> **Your task**
Your task is to copy the material exactly.

> **Information supplied**
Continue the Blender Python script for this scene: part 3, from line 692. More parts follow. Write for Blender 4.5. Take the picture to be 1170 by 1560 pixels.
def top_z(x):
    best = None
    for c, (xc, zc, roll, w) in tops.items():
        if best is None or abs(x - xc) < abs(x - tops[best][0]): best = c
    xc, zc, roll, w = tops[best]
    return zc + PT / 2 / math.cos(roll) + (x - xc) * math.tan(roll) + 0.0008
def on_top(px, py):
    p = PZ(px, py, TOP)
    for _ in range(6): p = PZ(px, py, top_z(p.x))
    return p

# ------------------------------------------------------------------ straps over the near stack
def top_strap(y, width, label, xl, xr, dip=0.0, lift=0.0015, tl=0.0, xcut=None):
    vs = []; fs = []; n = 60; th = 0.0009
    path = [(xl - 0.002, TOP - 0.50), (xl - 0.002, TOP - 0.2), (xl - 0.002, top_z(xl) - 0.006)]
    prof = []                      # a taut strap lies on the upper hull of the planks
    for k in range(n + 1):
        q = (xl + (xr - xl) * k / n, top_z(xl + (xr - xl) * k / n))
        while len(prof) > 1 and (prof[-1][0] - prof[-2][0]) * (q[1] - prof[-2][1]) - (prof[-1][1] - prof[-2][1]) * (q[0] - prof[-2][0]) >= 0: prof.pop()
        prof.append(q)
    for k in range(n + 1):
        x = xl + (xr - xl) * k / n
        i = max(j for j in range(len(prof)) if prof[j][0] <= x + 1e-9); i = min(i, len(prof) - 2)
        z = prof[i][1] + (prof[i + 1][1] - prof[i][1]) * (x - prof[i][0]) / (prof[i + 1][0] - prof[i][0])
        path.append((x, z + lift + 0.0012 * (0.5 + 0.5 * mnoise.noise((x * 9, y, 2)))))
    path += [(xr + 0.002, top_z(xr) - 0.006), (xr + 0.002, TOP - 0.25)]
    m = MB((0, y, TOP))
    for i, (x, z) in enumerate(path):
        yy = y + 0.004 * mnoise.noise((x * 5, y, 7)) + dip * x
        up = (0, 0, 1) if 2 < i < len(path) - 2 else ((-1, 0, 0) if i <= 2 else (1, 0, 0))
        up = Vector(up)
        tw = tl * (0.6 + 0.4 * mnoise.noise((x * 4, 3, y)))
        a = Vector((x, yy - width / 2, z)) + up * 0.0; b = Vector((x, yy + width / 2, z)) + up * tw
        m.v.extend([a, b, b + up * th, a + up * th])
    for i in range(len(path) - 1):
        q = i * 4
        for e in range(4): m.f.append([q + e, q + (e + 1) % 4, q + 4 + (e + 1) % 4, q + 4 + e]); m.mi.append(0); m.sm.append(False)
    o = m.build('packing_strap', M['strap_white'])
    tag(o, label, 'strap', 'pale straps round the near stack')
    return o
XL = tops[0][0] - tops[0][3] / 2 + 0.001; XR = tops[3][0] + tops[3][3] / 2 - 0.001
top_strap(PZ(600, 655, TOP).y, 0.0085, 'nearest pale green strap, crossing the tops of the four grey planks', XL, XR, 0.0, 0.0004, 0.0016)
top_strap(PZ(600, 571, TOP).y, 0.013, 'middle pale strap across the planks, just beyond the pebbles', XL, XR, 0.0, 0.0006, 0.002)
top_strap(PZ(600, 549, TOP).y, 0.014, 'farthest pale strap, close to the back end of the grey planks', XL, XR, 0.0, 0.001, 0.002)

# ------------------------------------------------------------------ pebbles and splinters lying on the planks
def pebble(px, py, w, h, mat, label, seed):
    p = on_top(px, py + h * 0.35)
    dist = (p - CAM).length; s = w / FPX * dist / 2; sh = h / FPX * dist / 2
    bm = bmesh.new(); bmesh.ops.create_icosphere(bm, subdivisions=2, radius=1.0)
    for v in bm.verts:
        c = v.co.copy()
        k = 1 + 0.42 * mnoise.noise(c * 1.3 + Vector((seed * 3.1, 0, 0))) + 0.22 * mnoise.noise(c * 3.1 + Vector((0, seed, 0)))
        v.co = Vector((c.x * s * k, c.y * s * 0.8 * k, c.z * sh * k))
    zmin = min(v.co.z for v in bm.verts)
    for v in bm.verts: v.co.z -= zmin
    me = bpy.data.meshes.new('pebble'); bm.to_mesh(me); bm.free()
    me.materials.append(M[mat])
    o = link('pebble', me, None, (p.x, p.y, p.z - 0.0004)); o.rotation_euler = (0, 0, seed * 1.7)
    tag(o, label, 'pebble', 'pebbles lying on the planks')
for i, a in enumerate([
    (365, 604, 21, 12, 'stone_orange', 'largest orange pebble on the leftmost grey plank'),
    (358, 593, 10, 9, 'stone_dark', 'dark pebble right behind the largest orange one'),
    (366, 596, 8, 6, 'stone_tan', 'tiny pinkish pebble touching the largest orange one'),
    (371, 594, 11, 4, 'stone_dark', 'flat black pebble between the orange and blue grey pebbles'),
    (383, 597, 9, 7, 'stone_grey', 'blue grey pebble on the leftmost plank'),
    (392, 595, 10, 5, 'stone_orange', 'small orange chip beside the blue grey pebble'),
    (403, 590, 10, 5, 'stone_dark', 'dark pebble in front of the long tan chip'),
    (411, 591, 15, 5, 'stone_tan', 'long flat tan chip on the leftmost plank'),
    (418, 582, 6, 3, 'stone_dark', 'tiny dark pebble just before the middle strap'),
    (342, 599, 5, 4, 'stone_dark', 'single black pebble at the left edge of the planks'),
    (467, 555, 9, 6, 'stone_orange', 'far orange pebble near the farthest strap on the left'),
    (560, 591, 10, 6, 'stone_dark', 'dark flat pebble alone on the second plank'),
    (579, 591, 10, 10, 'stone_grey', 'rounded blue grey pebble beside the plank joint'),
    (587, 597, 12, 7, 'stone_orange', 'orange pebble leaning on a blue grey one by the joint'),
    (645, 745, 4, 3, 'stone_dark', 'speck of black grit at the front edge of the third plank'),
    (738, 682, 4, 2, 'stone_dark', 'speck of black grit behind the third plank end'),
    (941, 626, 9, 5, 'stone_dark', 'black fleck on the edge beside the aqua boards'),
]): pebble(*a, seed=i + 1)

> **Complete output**
Continue the Blender Python script for this scene: part 3, from line 692. More parts follow. Write for Blender 4.5. Take the picture to be 1170 by 1560 pixels.
def top_z(x):
    best = None
    for c, (xc, zc, roll, w) in tops.items():
        if best is None or abs(x - xc) < abs(x - tops[best][0]): best = c
    xc, zc, roll, w = tops[best]
    return zc + PT / 2 / math.cos(roll) + (x - xc) * math.tan(roll) + 0.0008
def on_top(px, py):
    p = PZ(px, py, TOP)
    for _ in range(6): p = PZ(px, py, top_z(p.x))
    return p

# ------------------------------------------------------------------ straps over the near stack
def top_strap(y, width, label, xl, xr, dip=0.0, lift=0.0015, tl=0.0, xcut=None):
    vs = []; fs = []; n = 60; th = 0.0009
    path = [(xl - 0.002, TOP - 0.50), (xl - 0.002, TOP - 0.2), (xl - 0.002, top_z(xl) - 0.006)]
    prof = []                      # a taut strap lies on the upper hull of the planks
    for k in range(n + 1):
        q = (xl + (xr - xl) * k / n, top_z(xl + (xr - xl) * k / n))
        while len(prof) > 1 and (prof[-1][0] - prof[-2][0]) * (q[1] - prof[-2][1]) - (prof[-1][1] - prof[-2][1]) * (q[0] - prof[-2][0]) >= 0: prof.pop()
        prof.append(q)
    for k in range(n + 1):
        x = xl + (xr - xl) * k / n
        i = max(j for j in range(len(prof)) if prof[j][0] <= x + 1e-9); i = min(i, len(prof) - 2)
        z = prof[i][1] + (prof[i + 1][1] - prof[i][1]) * (x - prof[i][0]) / (prof[i + 1][0] - prof[i][0])
        path.append((x, z + lift + 0.0012 * (0.5 + 0.5 * mnoise.noise((x * 9, y, 2)))))
    path += [(xr + 0.002, top_z(xr) - 0.006), (xr + 0.002, TOP - 0.25)]
    m = MB((0, y, TOP))
    for i, (x, z) in enumerate(path):
        yy = y + 0.004 * mnoise.noise((x * 5, y, 7)) + dip * x
        up = (0, 0, 1) if 2 < i < len(path) - 2 else ((-1, 0, 0) if i <= 2 else (1, 0, 0))
        up = Vector(up)
        tw = tl * (0.6 + 0.4 * mnoise.noise((x * 4, 3, y)))
        a = Vector((x, yy - width / 2, z)) + up * 0.0; b = Vector((x, yy + width / 2, z)) + up * tw
        m.v.extend([a, b, b + up * th, a + up * th])
    for i in range(len(path) - 1):
        q = i * 4
        for e in range(4): m.f.append([q + e, q + (e + 1) % 4, q + 4 + (e + 1) % 4, q + 4 + e]); m.mi.append(0); m.sm.append(False)
    o = m.build('packing_strap', M['strap_white'])
    tag(o, label, 'strap', 'pale straps round the near stack')
    return o
XL = tops[0][0] - tops[0][3] / 2 + 0.001; XR = tops[3][0] + tops[3][3] / 2 - 0.001
top_strap(PZ(600, 655, TOP).y, 0.0085, 'nearest pale green strap, crossing the tops of the four grey planks', XL, XR, 0.0, 0.0004, 0.0016)
top_strap(PZ(600, 571, TOP).y, 0.013, 'middle pale strap across the planks, just beyond the pebbles', XL, XR, 0.0, 0.0006, 0.002)
top_strap(PZ(600, 549, TOP).y, 0.014, 'farthest pale strap, close to the back end of the grey planks', XL, XR, 0.0, 0.001, 0.002)

# ------------------------------------------------------------------ pebbles and splinters lying on the planks
def pebble(px, py, w, h, mat, label, seed):
    p = on_top(px, py + h * 0.35)
    dist = (p - CAM).length; s = w / FPX * dist / 2; sh = h / FPX * dist / 2
    bm = bmesh.new(); bmesh.ops.create_icosphere(bm, subdivisions=2, radius=1.0)
    for v in bm.verts:
        c = v.co.copy()
        k = 1 + 0.42 * mnoise.noise(c * 1.3 + Vector((seed * 3.1, 0, 0))) + 0.22 * mnoise.noise(c * 3.1 + Vector((0, seed, 0)))
        v.co = Vector((c.x * s * k, c.y * s * 0.8 * k, c.z * sh * k))
    zmin = min(v.co.z for v in bm.verts)
    for v in bm.verts: v.co.z -= zmin
    me = bpy.data.meshes.new('pebble'); bm.to_mesh(me); bm.free()
    me.materials.append(M[mat])
    o = link('pebble', me, None, (p.x, p.y, p.z - 0.0004)); o.rotation_euler = (0, 0, seed * 1.7)
    tag(o, label, 'pebble', 'pebbles lying on the planks')
for i, a in enumerate([
    (365, 604, 21, 12, 'stone_orange', 'largest orange pebble on the leftmost grey plank'),
    (358, 593, 10, 9, 'stone_dark', 'dark pebble right behind the largest orange one'),
    (366, 596, 8, 6, 'stone_tan', 'tiny pinkish pebble touching the largest orange one'),
    (371, 594, 11, 4, 'stone_dark', 'flat black pebble between the orange and blue grey pebbles'),
    (383, 597, 9, 7, 'stone_grey', 'blue grey pebble on the leftmost plank'),
    (392, 595, 10, 5, 'stone_orange', 'small orange chip beside the blue grey pebble'),
    (403, 590, 10, 5, 'stone_dark', 'dark pebble in front of the long tan chip'),
    (411, 591, 15, 5, 'stone_tan', 'long flat tan chip on the leftmost plank'),
    (418, 582, 6, 3, 'stone_dark', 'tiny dark pebble just before the middle strap'),
    (342, 599, 5, 4, 'stone_dark', 'single black pebble at the left edge of the planks'),
    (467, 555, 9, 6, 'stone_orange', 'far orange pebble near the farthest strap on the left'),
    (560, 591, 10, 6, 'stone_dark', 'dark flat pebble alone on the second plank'),
    (579, 591, 10, 10, 'stone_grey', 'rounded blue grey pebble beside the plank joint'),
    (587, 597, 12, 7, 'stone_orange', 'orange pebble leaning on a blue grey one by the joint'),
    (645, 745, 4, 3, 'stone_dark', 'speck of black grit at the front edge of the third plank'),
    (738, 682, 4, 2, 'stone_dark', 'speck of black grit behind the third plank end'),
    (941, 626, 9, 5, 'stone_dark', 'black fleck on the edge beside the aqua boards'),
]): pebble(*a, seed=i + 1)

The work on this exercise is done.